On top of that, Trump wants local law enforcement in each city and state to play a role in detaining undocumented immigrants to ICE. But there are dozens of cities throughout the country — known as “sanctuary cities” — with ordinances limiting collaboration with federal immigration officials.
The executive order Trump signed on Wednesday calls for cutting federal grants to sanctuary cities and states that refuse to collaborate with immigration officials. But mayors of these cities say their sanctuary policies — which officials also call “separation ordinances”— are meant to make their residents feel safe if they desire to come forward as witnesses and victims of crimes without the fear of repatriation.
Minneapolis and St. Paul are among dozens of sanctuary cities Trump wants to target. Minneapolis Mayor Betsy Hodges, who spoke at the event on Wednesday, encouraged participants to resist the president’s decision, though she didn’t provide any explanation on how she plans to respond to the order, which she described “a big problem” for her government.
“Donald Trump is doing his best to punish cities that have separation ordinances by threatening funding to cities,” said Minneapolis Mayor Betsy Hodges. “That’s a big problem and we will need to solve it. But it’s a bigger problem if our democracy comes tumbling down around our ears, which is what its in danger of doing if we give in to these kinds of threats.”
St. Paul is also one of several sanctuary cities in Minnesota. The city’s mayor, Chris Coleman, wasn’t at the event on Wednesday, but he has previously said that the St.
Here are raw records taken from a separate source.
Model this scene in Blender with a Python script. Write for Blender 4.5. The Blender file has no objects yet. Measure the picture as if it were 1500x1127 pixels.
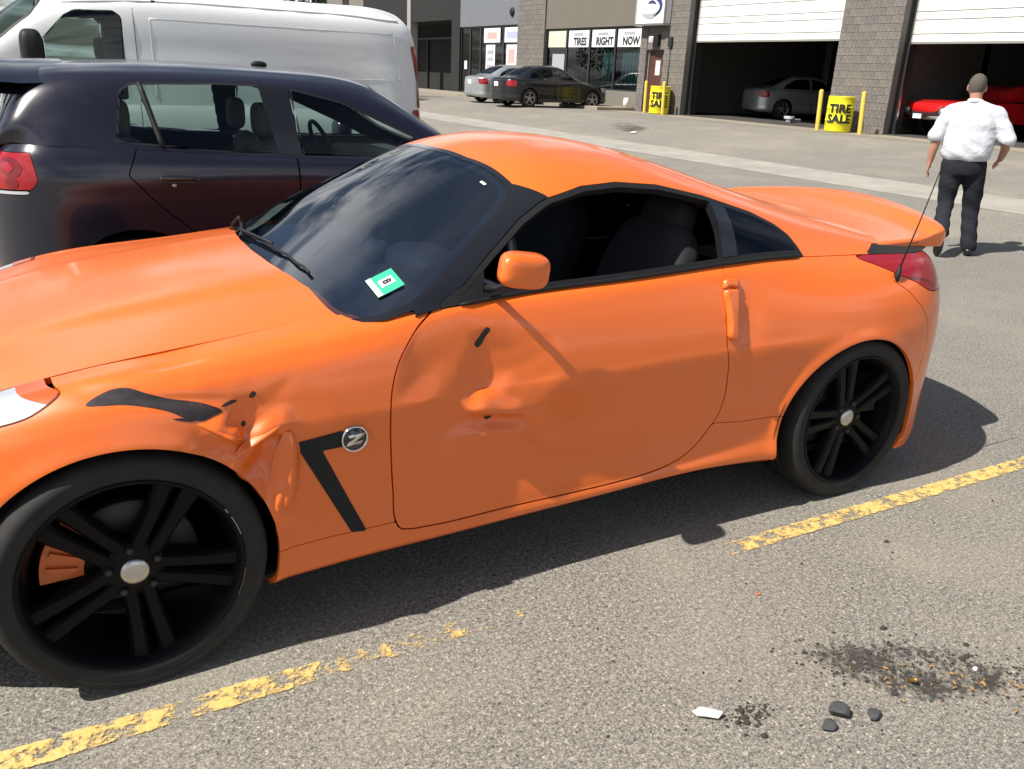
import bpy, bmesh, math, random
import numpy as np
from mathutils import Vector, Matrix

random.seed(7)
rng = np.random.default_rng(7)
S = bpy.context.scene
C = S.collection
rad = math.radians

# ------------------------------------------------------------------ camera
CAM_POS = Vector((-0.1111, -2.941, 1.570))
YAW, PITCH, ROLL, FPX = 0.5219, 0.3508, 0.0461, 1242.67
_f = Vector((math.sin(YAW) * math.cos(PITCH), math.cos(YAW) * math.cos(PITCH), -math.sin(PITCH)))
_r = Vector((math.cos(YAW), -math.sin(YAW), 0))
_u = _r.cross(_f)
_r2 = _r * math.cos(ROLL) + _u * math.sin(ROLL)
_u2 = -_r * math.sin(ROLL) + _u * math.cos(ROLL)
cam_d = bpy.data.cameras.new('camera')
cam_d.sensor_fit = 'HORIZONTAL'
cam_d.sensor_width = 36.0
cam_d.lens = FPX / 1500 * 36.0
cam_d.clip_start = 0.05
cam_d.clip_end = 2000
cam = bpy.data.objects.new('camera', cam_d)
cam.matrix_world = Matrix(((_r2.x, _u2.x, -_f.x, CAM_POS.x), (_r2.y, _u2.y, -_f.y, CAM_POS.y),
                           (_r2.z, _u2.z, -_f.z, CAM_POS.z), (0, 0, 0, 1)))
C.objects.link(cam)
S.camera = cam

# ------------------------------------------------------------------ sky, sun, exposure
SUN_EL = 51.6
CLOUD_SHIFT = (5.5, 0.8, 1.1)
W = bpy.data.worlds.new('World')
S.world = W
W.use_nodes = True
nt = W.node_tree
nt.nodes.clear()
N = nt.nodes.new
sky = N('ShaderNodeTexSky')
sky.sky_type = 'NISHITA'
sky.sun_disc = False
sky.sun_elevation = rad(SUN_EL)
sky.sun_rotation = rad(-93)
sky.air_density = 1.0
sky.dust_density = 1.2
tc = N('ShaderNodeTexCoord')
sep = N('ShaderNodeSeparateXYZ')
nt.links.new(tc.outputs['Generated'], sep.inputs[0])
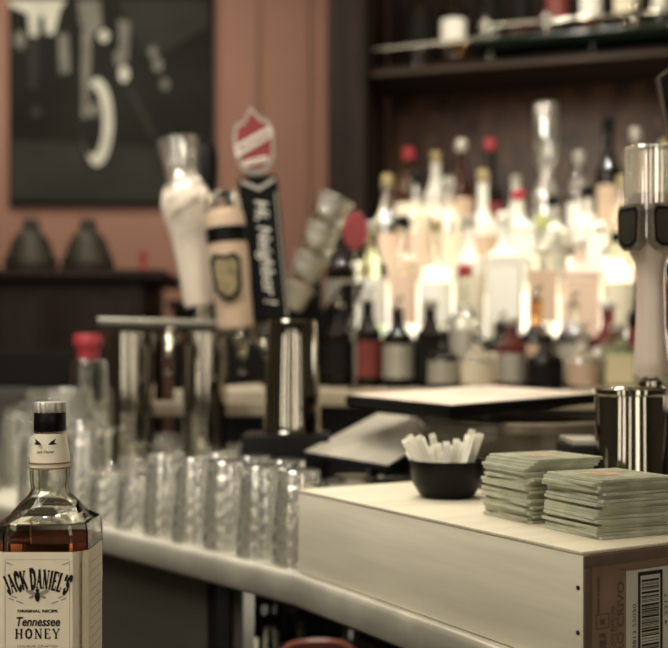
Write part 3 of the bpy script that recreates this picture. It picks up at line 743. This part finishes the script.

Paul Police Department isn’t responsible for immigration law.
“Our message is clear: We will resist any attempt by the federal government to tell us how to police our community or to turn our officers into ICE agents,” he wrote in a Pioneer Press opinion piece. “Moreover, we promise to deliver respectful and welcoming services.”
Banning refugees from Muslim-majority countries
Trump’s Wednesday executive orders didn’t include barring people from Muslim-majority countries from coming to the U.S. But multiple national news organization, including the New York Times and the Washington Post, indicated that the president plans to sign an executive order halting admission of refugees from Syria and citizens of Somalia, Yemen, Sudan, Iran and Iraq.
Following last year’s terrorist attacks in San Bernardino, Brussels and Paris, and several high-profile ISIS-related cases in Minnesota, Trump and other GOP leaders have advocated banning Muslims from entering the country.
At the State Capitol event on Wednesday, Rep. Omar — the state’s only Muslim legislator — spent most of her speaking time on the Muslim ban and insisting that it isn’t an American value.
“We are doctors, we’re teachers, we’re poets, we’re business owners, we’re factory workers,” she said. “Despite the cold here in Minnesota and in many parts of America, we experienced the warmth of welcoming neighbors.”
She even offered the president to visit her to show another side of the Muslims community. “I want to offer an opportunity for our new president to come and spend a day with me — to see what it is to be Somali, to be Muslim and to be a refugee that has gotten the opportunity to have a new life.”
Building a border wall
When he launched his presidential campaign about two years ago, Trump promised to build a wall along the U.S.-Mexico border to prevent illegal immigration from Mexico and Central America.
Back then, Trump didn’t share a concrete plan detailing how he was going to do that, how long the wall would be and how much it would cost — though he said Mexico was going to pay for it.
Recently, though, he told the press that U.S. taxpayers will pay the estimated billions of dollars to erect the barricade. But eventually, he added, Mexico will reimburse the U.S. government.
Whatever the case, Trump will need approval from Congress in securing funding to implement the plan to build a 2,000-mile-long wall.
Local officials have vowed to push back on that plan, though on Wednesday they were vague on how they would do so. “We are together and we are going to fight together against this,” said state Sen. Patricia Torres Ray. “We refuse to pay for that, we’re going to organize against that because we need health care for our families, we need education. We don’t need a wall.”